Yellow Pearls (E5 6b) at Trevellan, definitely not a gritstone slab… This was the first pumpy route I’d got on all year and it would suffice to say that my arms wilted under the pressure. My ability to pull upwards was better than ever owing to the winters bouldering, but hanging around to place gear was testing to say the least. A couple of falls later and I was at the top – what a way to start the year!
Another weekend back in Pembroke I ended up at Mother Carey’s with visiting German climbers Benno and Sebastien. They headed straight for the steepest rock they could find and did the classic E5 Just Klingon. As always, great to climb with foreign climbers that are highly motivated for the trad!
After climbing on the Space Face we headed around the corner to the neighbouring – and less frequented – Blind Bay, home of The One Eyed Man (E5 6a). This route ticked just about every box: wild, adventurous, pumpy and committing. The concept of deep water soloing this greatly excites me, but I’m glad I did it with a rope – wouldn’t want to get too excited after all.

Somehow I had never visited St. Govans East until very recently. With the conditions experienced that weekend it was the perfect venue as it was out the wind and got the morning sun. Whilst many others were climbing in jackets, we were lapping it up in shorts and t-shirts. Here we did Brave New World (E4 6a/pictured above), Imagination (E4 6a), Forbidden Fruits (E3 5c) and First Blood (E2 5c) – all absolute classics.
Due to a last minute change in weather we made the decision to head to Swanage last weekend (and not Pembroke as planned). For those that haven’t been Swanage offers a something a little different, at first everything feels totally out there due to the abundance of loose rock and dusty top-outs, then…well…actually it continues to feel like that, you just get a little more used to it! Here Duncan Campbell wrangles his way up the mind boggling 5a pitch of the ‘benchmark HVS’ – Jo.
It was a bit early for testing the deep water – which looked freezing – but doing a spot of deep water soloing without falling was great (although maybe this is just soloing?). Here Mal Scott climbs Freeborn Man (6c), much to the amazement of the onlookers who were clearly hoping to see some airtime.
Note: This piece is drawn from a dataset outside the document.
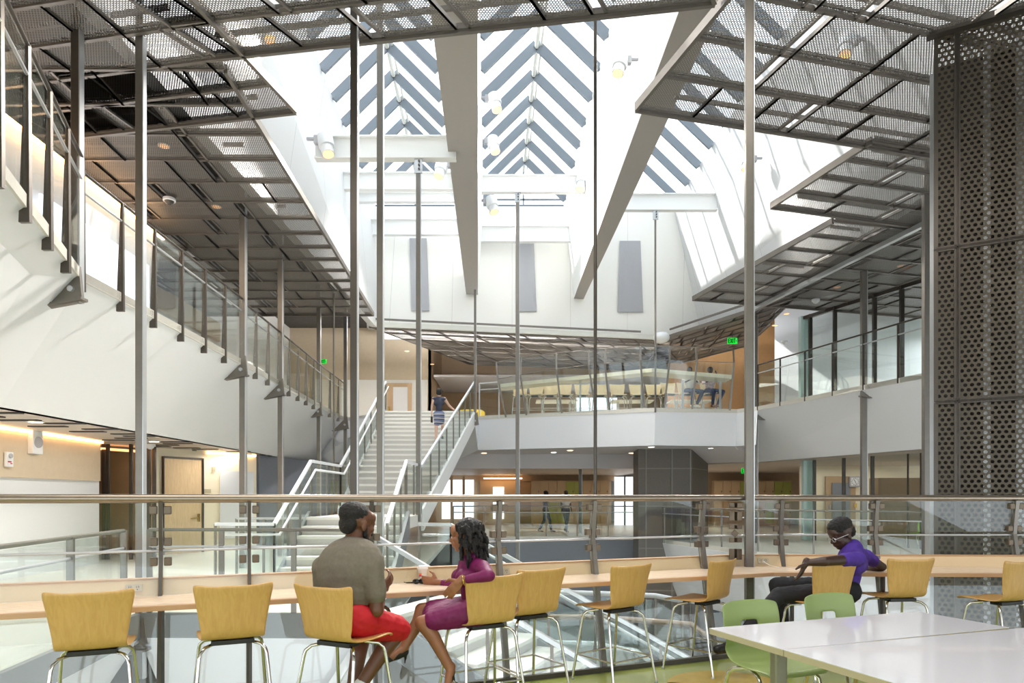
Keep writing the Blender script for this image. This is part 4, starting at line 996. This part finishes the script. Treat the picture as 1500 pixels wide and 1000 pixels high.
# ------------------------------------------------------------------ small fittings
def spot(px, py, Y, sx, label, tilt=.25, s=1.0):
    p = W(px, py, Y); t = thing('spotlight', label, 'spotlight', p)
    t.scale = (s,)*3
    d = Vector((tilt*sx, -.25, -1)).normalized()
    MB().lathe([(.13, -.05), (.14, .0), (.14, .16), (.10, .2)], (0, 0, 0), 20, -d).build('housing', M['spotm'], t)
    MB().lathe([(.10, 0), (.11, .2)], d*.0, 20, d).build('snoot', M['spotm'], t)
    MB().lathe([(.09, 0), (.09, .01)], d*.2, 20, d).build('lens', M['lamp'], t)
    MB().box((-sx*.16, 0, .08), (.1, .1, .14)).bar((-sx*.2, 0, .1), (-sx*.34, 0, .1), .05, .05).build('yoke', M['vent'], t, bevel=.01)
spot(478, 212, 13.6, 1, 'white spotlight at the left end of the high left crossbeam', s=1.15)
spot(646, 247, 19, -1, 'white spotlight left of the first deep beam, at crossbeam height', s=1.3)
spot(725, 150, 14.5, 1, 'upper white spotlight on the right face of the left deep beam', s=1.0)
spot(723, 212, 17.0, 1, 'middle white spotlight on the right face of the left deep beam', s=1.1)
spot(721, 300, 20.5, 1, 'lower white spotlight on the right face of the left deep beam', s=1.3)
spot(908, 95, 12.5, -1, 'largest lit spotlight high on the left face of the right deep beam')
spot(853, 266, 19.8, -1, 'white spotlight at the right end of the middle crossbeam', s=1.3)
spot(1240, 66, 13, -1, 'white spotlight seen through the right mesh ceiling', s=1.15)
spot(1095, 238, 17.5, -1, 'white spotlight on the sunlit right shaft wall', s=1.1)
spot(393, 45, 12.5, 1, 'white spotlight seen through the left mesh ceiling')
def disc(px, py, z, r, label, m_='lampw', name='downlight', cat='light', group=None):
    p = Wz(px, py, z); t = thing(name, label, cat, p-Vector((0,0,.012)), 0, group)
    MB().lathe([(r*1.25, 0), (r*1.25, .01), (r, .012)], (0,0,0), 18).build('trim_ring', M['spotm'], t); MB().lathe([(r*.95, -.004), (r*.95, .0)], (0,0,0), 18).build('lens', M[m_], t)
for i, (px, py) in enumerate(((709, 663), (811, 662), (835, 659), (925, 663), (940, 659), (954, 654), (1006, 661), (1042, 656))):
    disc(px, py, 3.0, .10, '%s small round downlight in the soffit under the centre balcony, counted from the left' % names[i])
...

Same route, different pants. Here Howard Lawledge cranks it out in his underwear, Wazza-style…
This week I have been travelling around the UK with British Mountain Guide and North Wales resident Tim Neill. In the picture above he is on the New Mills Tor classic Bionics Wall (E4 6a). I was quite surprised by this little venue, whilst being urban is has a certain charm about it – I’ll definitely be back.

Finally, my 90th route in Extreme Rock – Deja Vu (E5 6b) at Kilnsey.